Tuesday, December 18, 2018

Tiritiri Matangi Island

We passed by Beehive Island on route to Tiritiri
and arrived in good time for sunset

[Kyle]Dave and Lyndon were right. Tiritiri Matangi was amazing!

We squeezed into the little bay to the north of the jetty and dropped anchor as close as we dared to the beach amongst two other boats. The wind was supposed to build in a day, making this an unsafe anchorage, so we had to see what we could while we were there.

We also had distant views of the Auckland skyline

We were up early the next morning loaded with a backpack full of water and all of the other supplies necessary for a whole day’s hiking. My back was still pretty sore, but I was determined to get out and make the best of it, so I took a hiking pole to use as a cane and off we went. Our plan was to get as far as we could before I couldn’t take it anymore.
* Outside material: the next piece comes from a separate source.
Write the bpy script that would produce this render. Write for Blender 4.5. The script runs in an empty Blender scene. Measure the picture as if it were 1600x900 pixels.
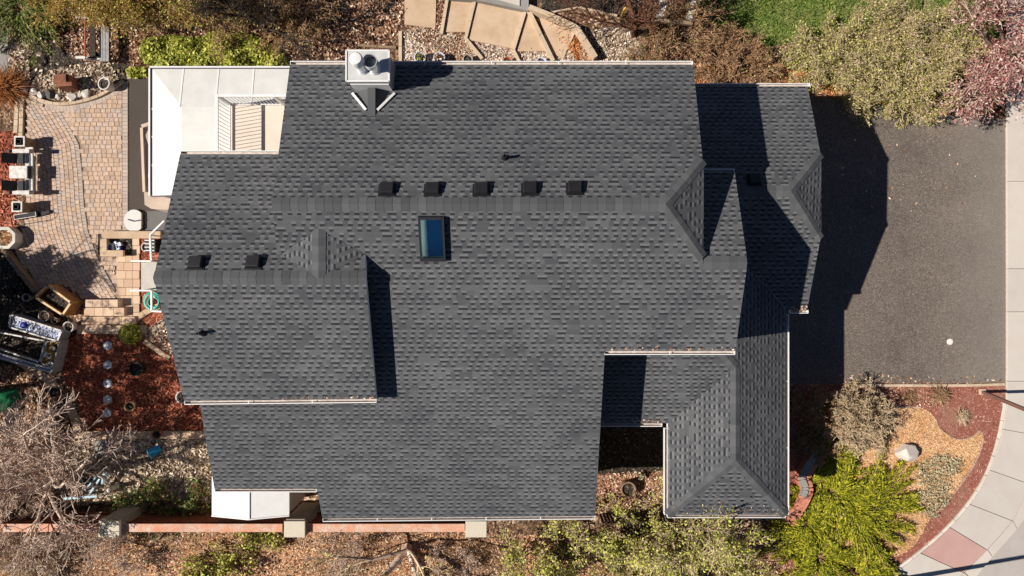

As we went on, I gradually loosened up a bit and found that I could walk just fine as long as I paid special attention to not tripping or stepping into any unexpected holes. Those were a real killer.

The island is just wonderful. In the early 1900s, it was a largely deforested sheep ranch. After that stopped, a program of bringing in native plants began and went on for several years. Once the island was considered to be both sufficiently reforested and free of dangerous introduced predators such as stoats and rats, native fauna was released into the bush. It is now run as an open reserve for many of the area’s native species, primarily birds.

Hobbs Beach, and the ferry landing

Tiritiri now seems like a beautiful botanic garden that is just filled chockablock with birds. We were unfortunately there on an off day for the conservation staff, so we missed out on any of the guided walks they offer. Instead, we got to pick our own route, which gradually morphed into almost an entire lap around the island on their well maintained trails.

Kyle's hiking pole did the trick and we were soon enjoying the birds
The Tui bird (a commoner in the area)

We were really impressed with the island. Not only were the facilities for the visitors top notch, but they had clearly invested a lot of time and effort into making it a good environment for the animals living there as well. There were nest boxes scattered through the forest and they had plumbed a whole water system on the island just for refilling drinking troughs and birdbaths with plentiful, clean water. Many of the birdbaths were placed a respectful distance from a bench, where visitors could sit and watch.

The amazingly presented trail-side nest of the vulnerable stitchbird (hihi), and the native NZ robin

We saw almost every species of New Zealand bird we’d been hearing about, except, of course for the nocturnal kiwis. One of our favorites was the Tui, an extroverted bird with long, beautiful songs who seemed to use any excuse to show off its repertoire. Another was the Fantail, a tiny little bird with boundless energy who really seemed to enjoy showing off. They would land on a branch an arm’s length away and start chattering away, presumably about all of the day’s birdy gossip. They would flit from one spot to another, making a point of showing off their outsized tail feathers all the while. They would happily go about doing this for a full minute or two before finishing their diatribe and going on their way. They were frustratingly hard to photograph because even though they were right there, they wouldn’t sit still for more than half a second. By the time you got one in focus, it was on the next branch over. Fortunately, we had hundreds of chances at it.

Stunning scenery and blue skies!

The coast on the very far side of the island from Begonia was just one viewpoint after another of jaw dropping scenery, made even more beautiful by lots of giant Pohutakawa trees in full bloom. We wanted to explore every side trail and linger at each pretty spot, but we knew the onshore wind was coming and we would have to be on our way, so we started across the island for home. Along the way, Maryanne made the spot of the day when she sighted a Ruru, also known as a Morepork or Tasmanian Spotted Owl, sitting motionless high up in a tree. We checked later and found that their population is considered stable enough to not warrant protected status like all of the other birds on the island, but we saw loads of those and only the one hard-to-find owl, so we were pretty happy.

And, of course, the birds...
Takahe, Bellbird (I think), Morepork and the 3 Oystercatcher chicks

When we got to the beach, we nearly walked through three Oystercatcher chicks. Their camouflage is so good against the pebbles that you can only see them when they are moving. When we passed too close, they all toddled over to mom for shelter and adorably plopped down by her, virtually disappearing again.

The bay was full of boats, most of whom seemed to have stopped only for lunch or a brief swim on the way to somewhere else. By the time we had hoisted the dinghy and had a snack, it was just us and one other. We saw them pulling up their anchor just after we had cleared the bay ourselves.

{Maryanne: The forecast meant we needed to move on, but we'd have loved to have explored the island several times over. Tiriti Matangi translates to 'a place tossed by the wind', so we figured we should take the forecast seriously and say farewell to Tiritiri.